I also had a good laugh about those in ivory towers trying to get the best seat possible within their institutions. That said, I've found that those within higher education who GENUINELY CARE about outcomes for students and about developing teacher competencies are APPALLED at this kind of criticism as they have spent decades trying to help teachers move out of their snail shells of knowledge/experience and into the greater garden of learning, and they fear that criticism of academia will send the snails into full blown retreat. Fair enough.

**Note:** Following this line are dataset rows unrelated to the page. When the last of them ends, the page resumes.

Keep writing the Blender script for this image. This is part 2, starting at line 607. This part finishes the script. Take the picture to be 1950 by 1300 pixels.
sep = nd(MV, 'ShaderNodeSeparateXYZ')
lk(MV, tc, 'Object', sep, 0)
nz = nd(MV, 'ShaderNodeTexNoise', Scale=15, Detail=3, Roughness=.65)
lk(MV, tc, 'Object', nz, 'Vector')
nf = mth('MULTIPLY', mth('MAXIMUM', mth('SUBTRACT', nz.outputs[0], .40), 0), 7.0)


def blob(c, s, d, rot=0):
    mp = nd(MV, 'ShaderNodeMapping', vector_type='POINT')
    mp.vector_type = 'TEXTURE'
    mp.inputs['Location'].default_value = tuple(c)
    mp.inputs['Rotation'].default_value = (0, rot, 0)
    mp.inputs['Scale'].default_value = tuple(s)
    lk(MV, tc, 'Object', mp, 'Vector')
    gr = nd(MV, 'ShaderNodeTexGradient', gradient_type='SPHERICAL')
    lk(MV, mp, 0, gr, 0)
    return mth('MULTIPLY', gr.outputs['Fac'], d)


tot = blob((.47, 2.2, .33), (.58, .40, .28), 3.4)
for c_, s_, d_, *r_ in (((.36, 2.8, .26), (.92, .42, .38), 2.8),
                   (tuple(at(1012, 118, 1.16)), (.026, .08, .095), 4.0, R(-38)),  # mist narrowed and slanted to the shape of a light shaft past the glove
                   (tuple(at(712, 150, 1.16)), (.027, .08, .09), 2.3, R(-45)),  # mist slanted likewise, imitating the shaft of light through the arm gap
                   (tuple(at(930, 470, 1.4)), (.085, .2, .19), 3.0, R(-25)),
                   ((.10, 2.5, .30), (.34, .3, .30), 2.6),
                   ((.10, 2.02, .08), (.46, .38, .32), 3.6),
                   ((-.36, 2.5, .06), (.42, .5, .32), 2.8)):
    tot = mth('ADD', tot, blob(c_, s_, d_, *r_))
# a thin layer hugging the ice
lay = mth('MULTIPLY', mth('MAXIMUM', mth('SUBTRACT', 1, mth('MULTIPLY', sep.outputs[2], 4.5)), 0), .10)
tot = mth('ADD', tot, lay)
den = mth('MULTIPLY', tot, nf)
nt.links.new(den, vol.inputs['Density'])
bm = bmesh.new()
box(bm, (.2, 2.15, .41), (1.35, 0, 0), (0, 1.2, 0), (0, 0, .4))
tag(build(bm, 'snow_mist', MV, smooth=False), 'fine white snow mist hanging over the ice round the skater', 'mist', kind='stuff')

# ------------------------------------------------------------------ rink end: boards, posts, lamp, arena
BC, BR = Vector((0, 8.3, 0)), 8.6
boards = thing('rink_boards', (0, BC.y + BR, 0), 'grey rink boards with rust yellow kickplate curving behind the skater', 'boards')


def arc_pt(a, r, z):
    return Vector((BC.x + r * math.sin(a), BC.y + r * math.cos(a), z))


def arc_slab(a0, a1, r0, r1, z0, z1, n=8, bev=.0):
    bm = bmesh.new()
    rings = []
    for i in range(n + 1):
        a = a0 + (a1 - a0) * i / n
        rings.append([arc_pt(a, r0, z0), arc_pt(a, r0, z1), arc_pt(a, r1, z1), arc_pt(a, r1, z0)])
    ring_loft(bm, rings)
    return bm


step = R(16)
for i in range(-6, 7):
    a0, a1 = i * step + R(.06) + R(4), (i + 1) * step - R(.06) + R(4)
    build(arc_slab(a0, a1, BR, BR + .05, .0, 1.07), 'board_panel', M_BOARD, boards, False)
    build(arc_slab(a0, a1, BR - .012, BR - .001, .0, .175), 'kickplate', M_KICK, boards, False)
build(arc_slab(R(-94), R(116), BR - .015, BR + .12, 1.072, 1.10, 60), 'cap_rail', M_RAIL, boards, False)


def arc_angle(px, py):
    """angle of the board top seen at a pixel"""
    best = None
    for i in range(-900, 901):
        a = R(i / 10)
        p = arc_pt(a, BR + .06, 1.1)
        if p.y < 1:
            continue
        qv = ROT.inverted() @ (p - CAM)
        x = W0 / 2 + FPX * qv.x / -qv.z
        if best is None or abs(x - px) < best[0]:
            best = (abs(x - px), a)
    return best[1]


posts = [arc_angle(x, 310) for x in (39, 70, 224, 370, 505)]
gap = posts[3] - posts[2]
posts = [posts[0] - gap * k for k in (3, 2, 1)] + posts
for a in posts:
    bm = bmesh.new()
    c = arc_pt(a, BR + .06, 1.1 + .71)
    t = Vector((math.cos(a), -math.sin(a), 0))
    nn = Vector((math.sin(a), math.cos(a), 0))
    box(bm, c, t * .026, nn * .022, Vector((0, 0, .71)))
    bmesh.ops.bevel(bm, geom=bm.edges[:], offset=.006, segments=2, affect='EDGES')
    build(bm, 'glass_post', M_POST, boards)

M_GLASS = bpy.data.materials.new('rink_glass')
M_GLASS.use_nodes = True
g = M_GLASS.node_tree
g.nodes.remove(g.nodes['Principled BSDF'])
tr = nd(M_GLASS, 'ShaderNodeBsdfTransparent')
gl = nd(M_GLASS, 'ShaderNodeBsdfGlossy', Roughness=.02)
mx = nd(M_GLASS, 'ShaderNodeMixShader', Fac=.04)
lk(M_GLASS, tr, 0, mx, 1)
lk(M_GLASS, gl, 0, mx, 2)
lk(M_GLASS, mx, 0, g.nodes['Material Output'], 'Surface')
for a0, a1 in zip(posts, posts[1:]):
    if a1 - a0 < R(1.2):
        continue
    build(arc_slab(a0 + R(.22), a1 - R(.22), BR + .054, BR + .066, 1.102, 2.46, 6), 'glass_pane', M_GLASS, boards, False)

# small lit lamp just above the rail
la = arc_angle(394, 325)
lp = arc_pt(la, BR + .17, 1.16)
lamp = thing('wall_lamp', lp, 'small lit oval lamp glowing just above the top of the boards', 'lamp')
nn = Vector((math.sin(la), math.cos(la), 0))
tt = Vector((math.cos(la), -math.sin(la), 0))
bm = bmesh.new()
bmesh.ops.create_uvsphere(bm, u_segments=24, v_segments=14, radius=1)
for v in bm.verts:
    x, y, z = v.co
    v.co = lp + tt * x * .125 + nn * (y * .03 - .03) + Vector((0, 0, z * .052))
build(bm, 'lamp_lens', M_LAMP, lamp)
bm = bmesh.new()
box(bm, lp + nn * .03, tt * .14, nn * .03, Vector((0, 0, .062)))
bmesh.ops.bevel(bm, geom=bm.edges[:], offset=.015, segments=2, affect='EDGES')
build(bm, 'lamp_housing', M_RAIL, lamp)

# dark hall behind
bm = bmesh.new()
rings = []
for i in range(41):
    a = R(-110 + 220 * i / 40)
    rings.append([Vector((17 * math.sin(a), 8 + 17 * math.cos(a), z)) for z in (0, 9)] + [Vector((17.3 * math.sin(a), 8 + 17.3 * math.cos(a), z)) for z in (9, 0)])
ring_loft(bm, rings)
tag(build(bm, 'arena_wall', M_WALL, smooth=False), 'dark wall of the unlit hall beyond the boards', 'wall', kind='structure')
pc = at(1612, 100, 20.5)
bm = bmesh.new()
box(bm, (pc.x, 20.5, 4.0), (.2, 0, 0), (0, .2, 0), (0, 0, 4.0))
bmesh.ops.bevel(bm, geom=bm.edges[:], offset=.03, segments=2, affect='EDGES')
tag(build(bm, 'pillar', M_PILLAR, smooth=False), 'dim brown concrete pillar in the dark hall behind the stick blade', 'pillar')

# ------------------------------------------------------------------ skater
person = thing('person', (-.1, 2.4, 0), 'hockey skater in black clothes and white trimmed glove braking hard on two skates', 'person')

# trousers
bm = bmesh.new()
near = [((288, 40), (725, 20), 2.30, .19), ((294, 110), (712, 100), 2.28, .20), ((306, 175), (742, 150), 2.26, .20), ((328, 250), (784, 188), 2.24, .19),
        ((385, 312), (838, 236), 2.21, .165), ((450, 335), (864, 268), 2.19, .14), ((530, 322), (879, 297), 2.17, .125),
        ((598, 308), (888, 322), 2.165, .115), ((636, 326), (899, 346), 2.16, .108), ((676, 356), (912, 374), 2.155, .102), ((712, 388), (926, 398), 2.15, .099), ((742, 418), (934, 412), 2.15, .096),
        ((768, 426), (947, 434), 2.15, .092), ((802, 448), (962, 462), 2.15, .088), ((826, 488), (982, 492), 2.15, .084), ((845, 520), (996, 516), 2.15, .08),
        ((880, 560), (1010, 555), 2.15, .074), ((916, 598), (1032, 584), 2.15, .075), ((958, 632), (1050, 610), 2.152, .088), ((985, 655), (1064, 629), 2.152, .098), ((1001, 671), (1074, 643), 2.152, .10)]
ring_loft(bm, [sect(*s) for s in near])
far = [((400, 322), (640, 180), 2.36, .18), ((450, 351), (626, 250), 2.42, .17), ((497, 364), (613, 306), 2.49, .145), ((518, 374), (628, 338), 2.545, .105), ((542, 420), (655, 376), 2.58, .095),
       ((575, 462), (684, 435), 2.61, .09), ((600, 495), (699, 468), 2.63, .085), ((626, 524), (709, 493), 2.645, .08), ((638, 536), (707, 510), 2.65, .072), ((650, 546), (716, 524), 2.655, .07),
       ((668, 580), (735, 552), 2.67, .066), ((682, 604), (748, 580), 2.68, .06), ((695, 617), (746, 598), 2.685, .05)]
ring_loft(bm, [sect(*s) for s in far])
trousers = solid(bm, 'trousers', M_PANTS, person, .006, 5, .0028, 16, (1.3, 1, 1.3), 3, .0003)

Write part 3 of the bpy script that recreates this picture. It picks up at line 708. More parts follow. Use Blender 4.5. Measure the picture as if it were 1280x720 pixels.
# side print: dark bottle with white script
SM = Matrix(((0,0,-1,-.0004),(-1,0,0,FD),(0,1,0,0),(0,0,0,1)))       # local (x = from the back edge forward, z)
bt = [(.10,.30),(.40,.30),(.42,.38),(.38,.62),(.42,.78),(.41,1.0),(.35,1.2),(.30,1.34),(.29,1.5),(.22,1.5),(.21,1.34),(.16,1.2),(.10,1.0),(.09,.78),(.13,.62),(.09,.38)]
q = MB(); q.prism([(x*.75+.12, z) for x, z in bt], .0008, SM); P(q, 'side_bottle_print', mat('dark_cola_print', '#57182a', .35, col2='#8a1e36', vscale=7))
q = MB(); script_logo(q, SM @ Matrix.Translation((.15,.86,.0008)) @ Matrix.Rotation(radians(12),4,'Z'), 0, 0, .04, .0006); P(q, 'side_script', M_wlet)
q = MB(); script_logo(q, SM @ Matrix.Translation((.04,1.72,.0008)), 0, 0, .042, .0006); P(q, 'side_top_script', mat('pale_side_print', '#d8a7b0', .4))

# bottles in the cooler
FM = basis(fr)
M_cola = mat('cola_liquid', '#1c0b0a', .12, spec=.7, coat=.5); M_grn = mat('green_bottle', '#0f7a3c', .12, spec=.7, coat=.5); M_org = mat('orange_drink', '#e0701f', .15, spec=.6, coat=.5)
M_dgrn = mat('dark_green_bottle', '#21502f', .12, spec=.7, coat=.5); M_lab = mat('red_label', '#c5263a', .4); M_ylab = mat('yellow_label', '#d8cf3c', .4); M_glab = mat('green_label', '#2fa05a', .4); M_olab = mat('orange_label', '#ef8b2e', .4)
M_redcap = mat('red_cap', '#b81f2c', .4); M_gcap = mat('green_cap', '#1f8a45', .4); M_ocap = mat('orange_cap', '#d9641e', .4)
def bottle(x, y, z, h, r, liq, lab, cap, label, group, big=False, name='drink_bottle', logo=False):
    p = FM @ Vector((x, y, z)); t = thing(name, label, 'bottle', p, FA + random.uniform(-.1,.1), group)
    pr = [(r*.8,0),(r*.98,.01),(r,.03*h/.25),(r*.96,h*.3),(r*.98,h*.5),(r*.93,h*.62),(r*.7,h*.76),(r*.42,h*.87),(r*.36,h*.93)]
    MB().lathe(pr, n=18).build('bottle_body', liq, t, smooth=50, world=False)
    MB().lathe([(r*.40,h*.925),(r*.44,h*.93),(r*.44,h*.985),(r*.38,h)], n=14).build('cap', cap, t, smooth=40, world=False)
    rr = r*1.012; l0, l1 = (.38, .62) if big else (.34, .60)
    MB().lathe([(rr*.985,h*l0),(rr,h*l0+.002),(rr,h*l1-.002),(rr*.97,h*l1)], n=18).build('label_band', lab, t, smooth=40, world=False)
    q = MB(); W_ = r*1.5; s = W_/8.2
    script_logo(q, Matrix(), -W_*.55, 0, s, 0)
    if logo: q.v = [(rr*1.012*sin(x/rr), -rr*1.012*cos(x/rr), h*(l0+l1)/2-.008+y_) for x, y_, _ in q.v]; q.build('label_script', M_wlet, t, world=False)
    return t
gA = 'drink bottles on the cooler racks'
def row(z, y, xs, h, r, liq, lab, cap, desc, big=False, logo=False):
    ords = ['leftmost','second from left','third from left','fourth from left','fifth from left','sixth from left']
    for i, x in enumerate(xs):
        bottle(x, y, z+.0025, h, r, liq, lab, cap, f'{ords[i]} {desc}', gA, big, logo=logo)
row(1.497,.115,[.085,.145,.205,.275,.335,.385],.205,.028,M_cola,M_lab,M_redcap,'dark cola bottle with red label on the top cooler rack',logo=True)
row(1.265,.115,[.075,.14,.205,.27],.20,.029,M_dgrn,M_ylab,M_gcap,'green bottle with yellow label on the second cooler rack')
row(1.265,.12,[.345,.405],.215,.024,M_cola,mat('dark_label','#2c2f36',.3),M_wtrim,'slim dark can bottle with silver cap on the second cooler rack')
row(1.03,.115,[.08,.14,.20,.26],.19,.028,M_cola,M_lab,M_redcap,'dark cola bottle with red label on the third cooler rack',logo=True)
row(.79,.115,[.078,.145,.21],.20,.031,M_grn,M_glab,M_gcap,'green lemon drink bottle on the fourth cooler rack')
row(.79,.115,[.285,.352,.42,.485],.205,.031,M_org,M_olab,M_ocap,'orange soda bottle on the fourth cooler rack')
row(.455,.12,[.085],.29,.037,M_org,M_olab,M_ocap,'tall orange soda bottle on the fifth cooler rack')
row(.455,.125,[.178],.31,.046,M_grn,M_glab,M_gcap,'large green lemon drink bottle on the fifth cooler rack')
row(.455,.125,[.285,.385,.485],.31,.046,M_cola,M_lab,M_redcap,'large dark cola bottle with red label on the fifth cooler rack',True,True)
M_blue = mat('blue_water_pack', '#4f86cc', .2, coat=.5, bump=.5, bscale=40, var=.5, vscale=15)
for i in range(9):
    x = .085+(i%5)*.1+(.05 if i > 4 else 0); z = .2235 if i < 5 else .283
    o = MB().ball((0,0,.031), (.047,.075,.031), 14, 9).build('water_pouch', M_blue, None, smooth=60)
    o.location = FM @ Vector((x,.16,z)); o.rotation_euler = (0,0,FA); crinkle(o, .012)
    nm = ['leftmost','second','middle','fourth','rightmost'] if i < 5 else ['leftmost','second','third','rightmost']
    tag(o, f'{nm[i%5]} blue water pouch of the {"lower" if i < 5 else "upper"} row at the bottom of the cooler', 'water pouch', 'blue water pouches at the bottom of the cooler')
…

What resonated most with me is the double dipping approach. It's true! I utilise both pedagogical approaches. You can't teach students to be adaptable, collaborative learners without inquiry based learning. They will never excel at problem solving if you are just using direct instruction approaches, and that's not ok. Likewise, I find that most students benefit from a measure of routine and of meaningful explicit teaching. Ironically for the inquiry based learning camp, you need to be able to learn by direct instruction in order to excel in higher education... The two can work in tandem
Very thoughtful and illuminating. I hadn't ever considered the research to practice industry in quite this light because I've always attacked it from the practice side. It makes me more sympathetic to the other POV, even though it tends not to resonate with me. When my book of writing curriculum came out I was advised to try to set up a controlled experiment that could prove the curriculum "works" because being able to point to that evidence would make for a much easier sales pitch at the school/district level, but after much thinking I couldn't even conceive an experiment that I could believe in as meaningful. The student/teacher experience is qualitative, not quantitative and the "success" of the curriculum relies on the teacher/student dynamic, rather than something inherent to the curriculum itself. Don't get me wrong, I think the curriculum is great, but having developed through the work of teaching I knew that really, the curriculum itself was a relatively small part of the equation and to champion it as the solution to whatever problems I was talking about was less than true.